Rectification of Collective Agreements

In this article, our Consultant, Paul Scholey discusses collective agreements.

Tyne & Wear Passenger Transport Executive (trading as Nexus) -v- National Union of Rail, Maritime and Transport Workers 

In Tyne & Wear Passenger Transport Executive (trading as Nexus) -v- National Union of Rail, Maritime and Transport Workers, the Court of Appeal has been considering the effect of an alleged mistake in a collective agreement concluded by the RMT Union on behalf of its members, and Nexus (operator of the Tyne & Wear Metro).  

In 2012, an agreement made between the employer and the unions made changes to pay arrangements, under which a productivity bonus became part of employees’ basic salaries. 

Nexus’ case was that the bonus element was not part of any calculation of shift allowance. 

Many employees brought claims against Nexus alleging that their shift pay had been underpaid.  

A tribunal agreed: the agreement in 2012 had not redefined shift allowance, so it should have been increased to reflect incorporation of the bonus.  

Nexus tried a different tactic: it applied to the High Court for an order for ‘rectification’ of the agreement.  That is a remedy available to parties to a contract where the contact has been entered into by mistake.  

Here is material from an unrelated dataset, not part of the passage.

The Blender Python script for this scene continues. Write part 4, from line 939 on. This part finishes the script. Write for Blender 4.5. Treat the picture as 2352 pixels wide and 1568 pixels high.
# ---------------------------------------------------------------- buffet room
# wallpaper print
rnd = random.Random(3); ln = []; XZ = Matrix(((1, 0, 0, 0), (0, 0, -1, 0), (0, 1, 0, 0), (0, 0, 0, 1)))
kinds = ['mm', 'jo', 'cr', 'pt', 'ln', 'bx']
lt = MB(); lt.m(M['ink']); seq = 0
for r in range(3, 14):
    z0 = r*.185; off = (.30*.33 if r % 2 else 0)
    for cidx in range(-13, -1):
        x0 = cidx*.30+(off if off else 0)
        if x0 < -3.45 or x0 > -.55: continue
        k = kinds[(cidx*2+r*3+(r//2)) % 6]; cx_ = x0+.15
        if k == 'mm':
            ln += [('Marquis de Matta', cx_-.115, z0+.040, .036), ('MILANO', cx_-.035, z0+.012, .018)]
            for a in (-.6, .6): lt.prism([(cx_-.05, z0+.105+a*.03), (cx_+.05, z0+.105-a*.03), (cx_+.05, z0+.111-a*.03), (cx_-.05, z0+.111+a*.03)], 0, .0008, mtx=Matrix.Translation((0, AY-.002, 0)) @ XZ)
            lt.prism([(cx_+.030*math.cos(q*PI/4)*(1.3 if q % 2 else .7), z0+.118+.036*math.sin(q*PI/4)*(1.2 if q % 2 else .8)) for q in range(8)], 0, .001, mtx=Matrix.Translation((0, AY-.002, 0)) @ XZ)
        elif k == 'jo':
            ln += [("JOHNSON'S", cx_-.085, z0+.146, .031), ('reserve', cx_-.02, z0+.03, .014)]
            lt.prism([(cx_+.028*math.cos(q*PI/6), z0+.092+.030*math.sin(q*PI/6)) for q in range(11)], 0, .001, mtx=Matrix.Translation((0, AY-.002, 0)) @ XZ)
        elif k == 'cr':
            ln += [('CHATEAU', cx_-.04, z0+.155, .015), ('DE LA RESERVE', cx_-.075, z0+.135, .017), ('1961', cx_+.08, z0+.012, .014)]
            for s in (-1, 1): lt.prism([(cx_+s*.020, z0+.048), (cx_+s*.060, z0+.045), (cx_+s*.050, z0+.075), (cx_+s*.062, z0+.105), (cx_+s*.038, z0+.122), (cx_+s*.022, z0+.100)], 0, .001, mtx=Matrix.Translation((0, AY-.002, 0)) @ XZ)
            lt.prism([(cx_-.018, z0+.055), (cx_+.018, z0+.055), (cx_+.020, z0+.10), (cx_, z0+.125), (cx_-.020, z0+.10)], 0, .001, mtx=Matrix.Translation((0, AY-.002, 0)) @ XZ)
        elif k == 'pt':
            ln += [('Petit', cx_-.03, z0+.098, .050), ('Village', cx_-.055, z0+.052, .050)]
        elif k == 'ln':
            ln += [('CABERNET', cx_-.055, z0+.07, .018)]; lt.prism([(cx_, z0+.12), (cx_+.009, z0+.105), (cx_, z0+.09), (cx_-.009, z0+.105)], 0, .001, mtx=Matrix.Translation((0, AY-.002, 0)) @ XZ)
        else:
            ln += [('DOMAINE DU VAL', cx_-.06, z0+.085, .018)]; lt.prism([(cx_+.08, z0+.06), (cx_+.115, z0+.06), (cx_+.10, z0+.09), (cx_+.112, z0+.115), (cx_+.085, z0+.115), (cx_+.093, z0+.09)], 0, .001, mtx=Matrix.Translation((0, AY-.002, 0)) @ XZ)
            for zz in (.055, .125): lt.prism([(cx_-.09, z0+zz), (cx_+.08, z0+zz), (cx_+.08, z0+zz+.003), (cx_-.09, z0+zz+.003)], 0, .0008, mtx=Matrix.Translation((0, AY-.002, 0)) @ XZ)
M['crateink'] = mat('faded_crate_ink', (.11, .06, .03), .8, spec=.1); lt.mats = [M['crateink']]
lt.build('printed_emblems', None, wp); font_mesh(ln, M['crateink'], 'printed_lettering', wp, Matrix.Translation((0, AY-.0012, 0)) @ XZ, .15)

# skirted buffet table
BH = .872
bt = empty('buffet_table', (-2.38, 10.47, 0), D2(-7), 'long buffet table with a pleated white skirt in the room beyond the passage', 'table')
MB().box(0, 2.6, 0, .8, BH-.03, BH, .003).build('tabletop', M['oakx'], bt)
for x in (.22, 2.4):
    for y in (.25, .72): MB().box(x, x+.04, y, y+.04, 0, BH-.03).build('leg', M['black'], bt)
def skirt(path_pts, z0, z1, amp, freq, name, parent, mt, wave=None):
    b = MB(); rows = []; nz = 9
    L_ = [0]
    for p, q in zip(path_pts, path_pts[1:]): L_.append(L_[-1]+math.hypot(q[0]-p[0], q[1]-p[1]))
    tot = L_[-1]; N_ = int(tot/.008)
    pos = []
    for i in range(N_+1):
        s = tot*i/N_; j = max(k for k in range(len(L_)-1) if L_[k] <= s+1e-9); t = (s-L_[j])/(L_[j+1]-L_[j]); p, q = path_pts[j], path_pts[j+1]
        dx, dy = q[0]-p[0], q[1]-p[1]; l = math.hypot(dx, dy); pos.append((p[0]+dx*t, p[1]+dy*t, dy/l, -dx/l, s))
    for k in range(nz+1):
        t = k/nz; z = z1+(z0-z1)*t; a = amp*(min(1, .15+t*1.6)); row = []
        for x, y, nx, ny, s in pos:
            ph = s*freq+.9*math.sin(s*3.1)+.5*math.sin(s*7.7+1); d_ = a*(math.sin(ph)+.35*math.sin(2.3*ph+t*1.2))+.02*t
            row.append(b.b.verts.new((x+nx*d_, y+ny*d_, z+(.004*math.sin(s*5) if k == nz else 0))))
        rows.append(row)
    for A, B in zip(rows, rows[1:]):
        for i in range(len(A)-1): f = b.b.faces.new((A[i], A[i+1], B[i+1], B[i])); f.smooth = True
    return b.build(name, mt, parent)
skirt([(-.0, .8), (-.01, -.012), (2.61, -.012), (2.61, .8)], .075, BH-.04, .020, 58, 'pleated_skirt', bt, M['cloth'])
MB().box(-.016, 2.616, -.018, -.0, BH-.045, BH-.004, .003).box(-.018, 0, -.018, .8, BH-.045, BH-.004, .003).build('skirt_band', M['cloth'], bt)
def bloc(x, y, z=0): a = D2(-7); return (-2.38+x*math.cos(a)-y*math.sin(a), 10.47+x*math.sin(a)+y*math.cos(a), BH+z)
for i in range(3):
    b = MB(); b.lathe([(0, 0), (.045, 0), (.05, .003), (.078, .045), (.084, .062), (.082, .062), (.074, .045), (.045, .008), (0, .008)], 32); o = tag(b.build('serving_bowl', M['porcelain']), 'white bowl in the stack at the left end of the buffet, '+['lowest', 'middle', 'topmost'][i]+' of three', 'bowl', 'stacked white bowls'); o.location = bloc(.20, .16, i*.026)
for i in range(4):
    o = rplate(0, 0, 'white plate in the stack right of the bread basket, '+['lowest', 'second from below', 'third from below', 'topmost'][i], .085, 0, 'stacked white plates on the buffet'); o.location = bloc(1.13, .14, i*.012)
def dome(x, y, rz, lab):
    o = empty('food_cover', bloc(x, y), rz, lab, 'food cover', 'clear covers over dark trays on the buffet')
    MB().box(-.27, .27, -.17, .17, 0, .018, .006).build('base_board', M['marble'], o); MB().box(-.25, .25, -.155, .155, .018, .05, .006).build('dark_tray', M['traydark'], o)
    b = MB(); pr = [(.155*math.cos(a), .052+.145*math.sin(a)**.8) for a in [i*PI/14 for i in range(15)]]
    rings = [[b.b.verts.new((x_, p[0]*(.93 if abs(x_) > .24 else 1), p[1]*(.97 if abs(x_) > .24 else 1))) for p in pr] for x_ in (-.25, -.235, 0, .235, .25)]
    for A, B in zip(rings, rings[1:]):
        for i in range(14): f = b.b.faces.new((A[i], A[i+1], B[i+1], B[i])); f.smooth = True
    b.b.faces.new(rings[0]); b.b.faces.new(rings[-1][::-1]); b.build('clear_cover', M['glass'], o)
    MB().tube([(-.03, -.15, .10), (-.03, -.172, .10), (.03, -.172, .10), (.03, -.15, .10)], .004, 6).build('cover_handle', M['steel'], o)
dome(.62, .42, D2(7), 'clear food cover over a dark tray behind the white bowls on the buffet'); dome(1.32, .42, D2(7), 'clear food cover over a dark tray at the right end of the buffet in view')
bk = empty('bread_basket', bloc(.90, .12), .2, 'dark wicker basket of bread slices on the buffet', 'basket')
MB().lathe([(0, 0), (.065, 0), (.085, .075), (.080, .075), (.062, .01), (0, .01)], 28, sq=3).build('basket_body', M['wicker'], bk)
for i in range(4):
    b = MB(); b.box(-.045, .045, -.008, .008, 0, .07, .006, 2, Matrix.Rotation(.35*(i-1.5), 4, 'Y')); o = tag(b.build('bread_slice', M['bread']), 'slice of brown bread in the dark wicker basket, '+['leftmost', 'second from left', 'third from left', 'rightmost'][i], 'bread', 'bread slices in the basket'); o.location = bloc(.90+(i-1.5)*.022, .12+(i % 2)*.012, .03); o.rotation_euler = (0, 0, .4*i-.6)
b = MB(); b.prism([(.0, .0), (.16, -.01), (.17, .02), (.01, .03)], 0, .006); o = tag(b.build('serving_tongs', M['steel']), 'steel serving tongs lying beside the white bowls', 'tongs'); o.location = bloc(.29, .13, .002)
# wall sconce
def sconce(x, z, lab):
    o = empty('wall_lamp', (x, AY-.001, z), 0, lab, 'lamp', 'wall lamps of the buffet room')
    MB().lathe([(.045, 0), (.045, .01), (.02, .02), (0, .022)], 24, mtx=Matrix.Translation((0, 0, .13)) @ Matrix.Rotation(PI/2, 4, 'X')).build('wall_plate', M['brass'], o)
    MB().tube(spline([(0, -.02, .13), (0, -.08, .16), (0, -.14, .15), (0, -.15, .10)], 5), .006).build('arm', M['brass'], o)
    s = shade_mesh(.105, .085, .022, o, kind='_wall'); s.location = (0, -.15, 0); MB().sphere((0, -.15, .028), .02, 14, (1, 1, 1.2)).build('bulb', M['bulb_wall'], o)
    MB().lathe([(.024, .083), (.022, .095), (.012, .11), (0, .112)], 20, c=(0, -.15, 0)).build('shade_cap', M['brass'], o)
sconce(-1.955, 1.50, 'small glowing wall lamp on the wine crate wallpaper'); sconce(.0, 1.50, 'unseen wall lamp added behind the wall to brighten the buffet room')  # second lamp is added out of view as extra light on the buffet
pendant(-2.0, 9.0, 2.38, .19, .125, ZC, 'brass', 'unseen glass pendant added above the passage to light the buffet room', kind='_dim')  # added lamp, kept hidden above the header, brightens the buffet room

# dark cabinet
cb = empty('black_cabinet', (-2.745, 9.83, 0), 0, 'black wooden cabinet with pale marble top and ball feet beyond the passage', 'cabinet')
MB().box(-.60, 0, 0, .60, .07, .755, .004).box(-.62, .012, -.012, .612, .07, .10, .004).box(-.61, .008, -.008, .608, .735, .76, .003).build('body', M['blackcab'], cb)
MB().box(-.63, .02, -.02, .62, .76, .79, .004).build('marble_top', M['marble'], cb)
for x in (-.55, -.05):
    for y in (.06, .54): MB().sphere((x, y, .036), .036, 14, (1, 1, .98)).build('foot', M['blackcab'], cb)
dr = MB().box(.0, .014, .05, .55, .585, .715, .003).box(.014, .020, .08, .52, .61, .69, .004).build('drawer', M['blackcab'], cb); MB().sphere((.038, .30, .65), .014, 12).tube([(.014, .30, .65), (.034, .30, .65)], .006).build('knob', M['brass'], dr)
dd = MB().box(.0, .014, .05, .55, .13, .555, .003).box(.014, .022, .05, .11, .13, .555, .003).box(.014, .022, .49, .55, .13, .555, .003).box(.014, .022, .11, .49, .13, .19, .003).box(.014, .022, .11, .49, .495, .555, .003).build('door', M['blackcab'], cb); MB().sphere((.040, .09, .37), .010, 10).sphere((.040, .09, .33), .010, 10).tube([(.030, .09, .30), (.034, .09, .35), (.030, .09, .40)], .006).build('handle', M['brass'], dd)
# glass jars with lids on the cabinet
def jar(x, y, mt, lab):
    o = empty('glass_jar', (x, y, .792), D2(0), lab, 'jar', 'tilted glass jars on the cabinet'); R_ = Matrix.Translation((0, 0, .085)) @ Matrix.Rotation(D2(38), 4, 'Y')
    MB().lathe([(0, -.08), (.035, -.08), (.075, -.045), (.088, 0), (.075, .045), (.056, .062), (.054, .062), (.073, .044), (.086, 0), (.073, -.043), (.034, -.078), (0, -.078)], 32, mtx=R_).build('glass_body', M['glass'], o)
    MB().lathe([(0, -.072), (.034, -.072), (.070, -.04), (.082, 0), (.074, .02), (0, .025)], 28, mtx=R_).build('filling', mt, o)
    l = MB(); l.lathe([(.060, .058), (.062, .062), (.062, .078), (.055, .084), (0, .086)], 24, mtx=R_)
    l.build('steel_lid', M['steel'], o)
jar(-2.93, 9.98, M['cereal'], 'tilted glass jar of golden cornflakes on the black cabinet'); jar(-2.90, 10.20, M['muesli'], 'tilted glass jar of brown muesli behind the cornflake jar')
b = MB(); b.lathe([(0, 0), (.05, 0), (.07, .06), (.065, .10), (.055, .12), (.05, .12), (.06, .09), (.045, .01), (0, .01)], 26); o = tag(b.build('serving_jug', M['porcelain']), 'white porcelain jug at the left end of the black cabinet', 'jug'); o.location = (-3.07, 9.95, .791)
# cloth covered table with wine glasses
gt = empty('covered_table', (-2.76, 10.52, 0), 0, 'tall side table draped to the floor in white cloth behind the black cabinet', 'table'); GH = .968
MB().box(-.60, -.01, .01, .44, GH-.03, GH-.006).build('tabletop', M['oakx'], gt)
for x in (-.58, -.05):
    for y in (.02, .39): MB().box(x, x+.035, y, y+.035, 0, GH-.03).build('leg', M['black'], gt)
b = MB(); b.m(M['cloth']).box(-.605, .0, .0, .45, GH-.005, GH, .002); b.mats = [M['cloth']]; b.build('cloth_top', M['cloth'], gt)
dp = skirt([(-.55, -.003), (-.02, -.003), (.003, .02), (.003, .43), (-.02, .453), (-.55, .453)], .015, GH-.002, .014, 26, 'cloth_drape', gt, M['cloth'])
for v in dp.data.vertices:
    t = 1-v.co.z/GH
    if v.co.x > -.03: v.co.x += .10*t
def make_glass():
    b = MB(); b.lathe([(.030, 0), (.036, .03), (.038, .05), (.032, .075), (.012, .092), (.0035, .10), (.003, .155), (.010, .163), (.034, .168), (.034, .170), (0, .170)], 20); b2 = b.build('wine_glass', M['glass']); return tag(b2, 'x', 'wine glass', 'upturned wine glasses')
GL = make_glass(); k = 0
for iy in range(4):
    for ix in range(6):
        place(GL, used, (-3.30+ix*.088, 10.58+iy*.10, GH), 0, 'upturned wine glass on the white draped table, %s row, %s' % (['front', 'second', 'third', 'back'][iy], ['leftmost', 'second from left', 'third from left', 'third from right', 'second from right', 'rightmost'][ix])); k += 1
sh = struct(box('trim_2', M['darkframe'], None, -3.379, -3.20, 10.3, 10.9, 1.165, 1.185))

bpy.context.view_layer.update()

This case has now reached the Court of Appeal, which found against Nexus. 

The Court of Appeal said simply this: since collective agreements between trade unions and employers are (by virtue of the Trade Union & Labour Relations (Consolidation) Act 1992) binding in honour only, i.e., not legally enforceable, Rectification was not available to the employer.  Rectification would only be available where the Court was concerned with a legally binding contract. 

Nexus then wanted to argue that it should be able to seek rectification of the individual contracts of employment of its employees which had been varied by the 2012 Agreement.  Those contracts were of course regular employment contracts and hence, legally enforceable. 

Unluckily for Nexus, the Court of Appeal has decided that it is, in effect, too late now for them to seek to rectify the individual contracts. 

This is a significant win for the members concerned, but our prediction is that it is not likely to find itself often repeated. Employers now will recognise that the rectification avenue they must take, relates to the individual contracts of employment rather than the collective agreement with the union.  It does represent an interesting and unusual application of the law of contract in relation to trade union members and variation of terms of employment.